4. 2942 sayılı Kanun'un 11 inci maddesi.
3. Değerlendirme
1. Bölge adliye mahkemelerinin nihai kararlarının bozulması 6100 sayılı Kanun'un 371 inci maddesi ile 369 uncu maddesinin birinci fıkrasında yer alan sebeplerden birinin varlığı hâlinde mümkündür.
2. Dava konusu taşınmaza kamulaştırma yapılmaksızın el atıldığı anlaşıldığından, arsa niteliğindeki taşınmaza 2942 sayılı Kanun'un 11 inci maddesinin birinci fıkrasının (g) bendi uyarınca emsal kıyaslaması suretiyle değer biçilmesinde ve tespit edilen bedelin davalı idareden tahsili ile davacı tarafa ödenmesine karar verilmesinde bir isabetsizlik görülmemiştir.
3. Tarafların iddia, savunma ve dayandıkları belgelere, uyuşmazlığın hukuki nitelendirilmesi ile uygulanması gereken hukuk kurallarına, dava şartlarına, yargılama hâkim olan ilkelere, ispat kurallarına ve temyiz olunan kararda belirtilen gerekçelere göre; davalı idare vekilinin aşağıdaki paragrafın kapsamı dışındaki temyiz itirazları yerinde görülmemiştir.
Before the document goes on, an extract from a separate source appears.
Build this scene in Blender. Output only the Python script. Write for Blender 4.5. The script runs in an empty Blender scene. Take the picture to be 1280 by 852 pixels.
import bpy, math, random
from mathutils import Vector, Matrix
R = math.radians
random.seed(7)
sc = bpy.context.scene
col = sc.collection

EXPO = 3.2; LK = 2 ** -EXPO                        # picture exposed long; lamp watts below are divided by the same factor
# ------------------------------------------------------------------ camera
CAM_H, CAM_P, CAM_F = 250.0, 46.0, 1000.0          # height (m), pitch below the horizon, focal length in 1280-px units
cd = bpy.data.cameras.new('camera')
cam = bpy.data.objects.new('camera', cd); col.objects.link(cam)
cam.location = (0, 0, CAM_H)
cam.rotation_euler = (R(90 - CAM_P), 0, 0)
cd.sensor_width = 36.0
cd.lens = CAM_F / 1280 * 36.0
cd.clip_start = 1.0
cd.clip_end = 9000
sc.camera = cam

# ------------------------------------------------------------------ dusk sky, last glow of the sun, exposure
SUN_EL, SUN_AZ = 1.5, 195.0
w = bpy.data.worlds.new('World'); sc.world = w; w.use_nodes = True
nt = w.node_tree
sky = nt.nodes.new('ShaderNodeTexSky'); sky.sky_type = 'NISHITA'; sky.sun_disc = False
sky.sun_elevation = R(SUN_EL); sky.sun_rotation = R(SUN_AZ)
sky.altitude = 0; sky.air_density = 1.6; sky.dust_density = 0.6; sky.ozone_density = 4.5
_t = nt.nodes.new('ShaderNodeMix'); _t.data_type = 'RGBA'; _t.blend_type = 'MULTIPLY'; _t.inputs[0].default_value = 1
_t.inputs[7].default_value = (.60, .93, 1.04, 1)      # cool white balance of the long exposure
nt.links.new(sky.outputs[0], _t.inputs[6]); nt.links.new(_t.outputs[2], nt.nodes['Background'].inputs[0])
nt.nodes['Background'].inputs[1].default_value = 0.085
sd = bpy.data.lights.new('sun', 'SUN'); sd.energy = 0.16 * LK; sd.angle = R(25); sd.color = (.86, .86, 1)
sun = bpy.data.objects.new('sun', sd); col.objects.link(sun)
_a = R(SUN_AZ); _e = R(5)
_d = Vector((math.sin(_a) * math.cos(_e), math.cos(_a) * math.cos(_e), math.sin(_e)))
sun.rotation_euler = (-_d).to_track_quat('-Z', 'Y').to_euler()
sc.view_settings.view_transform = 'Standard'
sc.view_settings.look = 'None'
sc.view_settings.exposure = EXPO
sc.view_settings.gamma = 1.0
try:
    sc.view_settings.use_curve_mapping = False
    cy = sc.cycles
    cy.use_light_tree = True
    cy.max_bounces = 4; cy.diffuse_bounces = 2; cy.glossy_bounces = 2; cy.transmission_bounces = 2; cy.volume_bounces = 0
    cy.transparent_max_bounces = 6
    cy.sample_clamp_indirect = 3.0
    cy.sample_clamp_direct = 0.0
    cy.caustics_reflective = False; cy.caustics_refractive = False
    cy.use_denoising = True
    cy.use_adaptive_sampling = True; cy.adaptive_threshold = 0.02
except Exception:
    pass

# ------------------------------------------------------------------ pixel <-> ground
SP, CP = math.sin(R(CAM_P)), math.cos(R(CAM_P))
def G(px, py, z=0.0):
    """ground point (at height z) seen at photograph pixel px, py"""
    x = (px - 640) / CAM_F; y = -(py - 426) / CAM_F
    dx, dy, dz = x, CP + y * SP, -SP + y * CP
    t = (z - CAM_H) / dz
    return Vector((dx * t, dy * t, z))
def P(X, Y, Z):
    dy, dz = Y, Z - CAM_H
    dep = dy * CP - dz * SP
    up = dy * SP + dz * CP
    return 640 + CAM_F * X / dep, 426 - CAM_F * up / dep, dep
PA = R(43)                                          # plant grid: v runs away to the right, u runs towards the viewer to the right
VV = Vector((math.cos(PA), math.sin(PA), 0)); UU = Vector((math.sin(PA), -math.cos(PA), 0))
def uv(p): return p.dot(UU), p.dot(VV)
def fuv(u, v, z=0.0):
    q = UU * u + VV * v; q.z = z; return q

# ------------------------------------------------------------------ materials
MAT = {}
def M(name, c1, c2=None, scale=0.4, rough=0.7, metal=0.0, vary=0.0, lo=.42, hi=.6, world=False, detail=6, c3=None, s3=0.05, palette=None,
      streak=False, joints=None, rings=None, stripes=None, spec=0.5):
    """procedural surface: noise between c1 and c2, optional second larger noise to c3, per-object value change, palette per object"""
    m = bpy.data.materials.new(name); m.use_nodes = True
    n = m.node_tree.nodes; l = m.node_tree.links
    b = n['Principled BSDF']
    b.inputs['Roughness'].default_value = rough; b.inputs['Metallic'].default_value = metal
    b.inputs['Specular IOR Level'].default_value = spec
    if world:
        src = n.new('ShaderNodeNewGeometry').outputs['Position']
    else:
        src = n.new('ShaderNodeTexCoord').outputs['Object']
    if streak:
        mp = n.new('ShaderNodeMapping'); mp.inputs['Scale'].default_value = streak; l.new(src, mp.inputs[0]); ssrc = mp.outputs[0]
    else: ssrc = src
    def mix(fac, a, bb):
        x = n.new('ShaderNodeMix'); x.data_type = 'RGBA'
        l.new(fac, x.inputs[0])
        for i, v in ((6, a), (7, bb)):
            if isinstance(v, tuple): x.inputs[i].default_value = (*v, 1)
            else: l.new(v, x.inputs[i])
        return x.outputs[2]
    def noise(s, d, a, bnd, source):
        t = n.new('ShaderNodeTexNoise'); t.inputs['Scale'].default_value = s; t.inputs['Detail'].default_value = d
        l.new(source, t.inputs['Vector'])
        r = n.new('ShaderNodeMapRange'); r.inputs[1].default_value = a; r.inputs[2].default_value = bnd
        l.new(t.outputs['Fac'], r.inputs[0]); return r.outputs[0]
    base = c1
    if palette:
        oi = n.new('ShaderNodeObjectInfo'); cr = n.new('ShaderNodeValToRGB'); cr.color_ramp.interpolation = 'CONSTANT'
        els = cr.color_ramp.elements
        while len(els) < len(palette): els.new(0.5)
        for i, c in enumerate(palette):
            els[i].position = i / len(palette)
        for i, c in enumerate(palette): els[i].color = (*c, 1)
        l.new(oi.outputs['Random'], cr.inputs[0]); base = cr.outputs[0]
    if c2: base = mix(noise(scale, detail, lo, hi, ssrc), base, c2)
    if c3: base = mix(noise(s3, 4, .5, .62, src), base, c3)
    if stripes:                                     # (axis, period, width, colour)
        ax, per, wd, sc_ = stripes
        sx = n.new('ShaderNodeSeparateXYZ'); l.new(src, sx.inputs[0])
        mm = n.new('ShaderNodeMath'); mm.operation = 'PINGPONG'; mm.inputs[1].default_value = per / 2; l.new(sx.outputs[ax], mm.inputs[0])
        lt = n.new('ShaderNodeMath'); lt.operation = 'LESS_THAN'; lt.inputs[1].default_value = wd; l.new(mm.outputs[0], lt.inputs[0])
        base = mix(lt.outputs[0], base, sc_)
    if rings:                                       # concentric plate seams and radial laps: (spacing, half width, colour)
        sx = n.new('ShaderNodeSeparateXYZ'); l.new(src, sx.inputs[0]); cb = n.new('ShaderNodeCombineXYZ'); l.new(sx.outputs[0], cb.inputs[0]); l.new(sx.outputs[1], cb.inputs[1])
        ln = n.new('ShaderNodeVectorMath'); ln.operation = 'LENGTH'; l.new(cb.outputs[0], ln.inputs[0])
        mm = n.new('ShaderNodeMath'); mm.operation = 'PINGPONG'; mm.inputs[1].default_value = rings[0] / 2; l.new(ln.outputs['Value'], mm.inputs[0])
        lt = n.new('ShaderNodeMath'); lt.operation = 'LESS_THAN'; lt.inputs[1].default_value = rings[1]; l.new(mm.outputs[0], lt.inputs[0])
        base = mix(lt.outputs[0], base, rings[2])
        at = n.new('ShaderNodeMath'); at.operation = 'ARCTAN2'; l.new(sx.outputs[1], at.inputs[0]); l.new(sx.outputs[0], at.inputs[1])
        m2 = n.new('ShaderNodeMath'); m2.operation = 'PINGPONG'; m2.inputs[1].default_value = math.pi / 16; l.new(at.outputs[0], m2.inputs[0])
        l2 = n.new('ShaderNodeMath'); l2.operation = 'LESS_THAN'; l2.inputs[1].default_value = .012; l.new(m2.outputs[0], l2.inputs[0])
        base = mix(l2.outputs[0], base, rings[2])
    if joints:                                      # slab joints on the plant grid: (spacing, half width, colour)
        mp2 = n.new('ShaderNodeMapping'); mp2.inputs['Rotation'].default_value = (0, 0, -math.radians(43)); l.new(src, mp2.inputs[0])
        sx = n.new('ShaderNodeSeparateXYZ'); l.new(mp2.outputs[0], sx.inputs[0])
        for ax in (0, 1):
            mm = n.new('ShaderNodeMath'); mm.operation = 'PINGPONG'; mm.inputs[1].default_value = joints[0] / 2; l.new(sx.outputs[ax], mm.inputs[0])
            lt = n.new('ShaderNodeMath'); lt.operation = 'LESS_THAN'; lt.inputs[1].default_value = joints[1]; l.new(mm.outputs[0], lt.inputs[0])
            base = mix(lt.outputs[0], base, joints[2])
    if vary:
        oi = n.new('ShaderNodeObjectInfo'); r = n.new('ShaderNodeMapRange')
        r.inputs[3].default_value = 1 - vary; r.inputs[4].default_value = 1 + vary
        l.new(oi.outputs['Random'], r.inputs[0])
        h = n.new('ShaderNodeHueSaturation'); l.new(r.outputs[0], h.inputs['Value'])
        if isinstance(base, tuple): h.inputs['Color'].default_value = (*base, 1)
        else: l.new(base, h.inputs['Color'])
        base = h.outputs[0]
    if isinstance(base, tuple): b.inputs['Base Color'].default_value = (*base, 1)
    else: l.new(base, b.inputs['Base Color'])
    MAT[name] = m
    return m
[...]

4. Dava konusu taşınmazın mahalle adının güncel tapu kaydında ''Hoşdere'' olarak yazılı olduğu hâlde, infazda tereddüt uyandıracak şekilde hüküm fıkrasında ''Firuzköy'' Mahallesi olarak yazılması kararın bozulmasını gerektirmiştir.
Ne var ki bu hatanın giderilmesi yeniden yargılama yapılmasını gerektirmediğinden 6100 sayılı Kanun’un 370 inci maddesinin ikinci fıkrası hükmü uyarınca İlk Derece Mahkemesi kararının düzeltilerek onanması gerekir.
VI. KARAR
Açıklanan sebeplerle;
A. Davalı İdare Vekilinin Ecrimisil Talebine İlişkin Temyizi Yönünden;
Davalı idare vekilinin temyiz dilekçesinin miktardan REDDİNE,
B. Davalı İdare Vekilinin Tazminat Talebine İlişkin Temyizi Yönünden;
1.Davalı idare vekilinin diğer temyiz itirazlarının reddine,
2.Davalı idare vekilinin temyiz itirazlarının kısmen kabulü İlk Derece Mahkemesi kararına karşı istinaf başvurusunun esastan reddine ilişkin Bölge Adliye Mahkemesi kararının ORTADAN KALDIRILMASINA,
3. İlk Derece Mahkemesi kararının hüküm fıkrasının; (2) nci bendinde yer alan "Firuzköy" kelimesinin hükümden çıkartılması, yerine ''Hoşdere'' ifadesinin yazılması suretiyle DÜZELTİLEREK ONANMASINA,
Davalı idareden peşin alınan temyiz harcının istenildiğinde iadesine,
Dosyanın İlk Derece Mahkemesine, kararın bir örneğinin Bölge Adliye Mahkemesine gönderilmesine,
09.01.2025 tarihinde oy birliği ile karar verildi.